ABSTRACT

This chapter studies features of scientific practice, intellectual sociability and scientific identity formation at fur trading posts in Rupert’s Land c.1770–1830. 1 Rupert’s Land was the name given to the Hudson Bay watershed, the territory over which the Hudson’s Bay Company (HBC) had exclusive trading rights in 1670–1870 – rights which were extended to the Pacific coast in 1821 with the amalgamation of the HBC and its former rival, the Northwest Company (NWC). In the period, the vast region now known as Canada (a term which then referred mainly to the present-day provinces of Ontario and Quebec) was the site of competition and cooperation between indigenous, British, French settler, American and Russian interests, for its lucrative fur trade and for its potential to contribute significantly to scientific and geographical knowledge.
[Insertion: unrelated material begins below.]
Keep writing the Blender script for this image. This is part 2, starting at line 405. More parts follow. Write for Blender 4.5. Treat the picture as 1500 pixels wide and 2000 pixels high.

The HBC and NWC themselves played important roles in the gathering and dissemination of knowledge on North America, particularly after 1770. 2 Fur traders’ identities as men of science were of course closely linked to the scientific practices they undertook in Rupert’s Land, but were also dependent upon the local and global networks available to them as employees of a major trading company. This chapter examines fur traders’ practices, exchanges and interactions to demonstrate the interrelated nature of global and local knowledge, while also considering the extent to which attempts to engage in the dominant form of global knowledge gathering represented as ‘colonial science’ hampered engagement with local, indigenous forms of knowledge.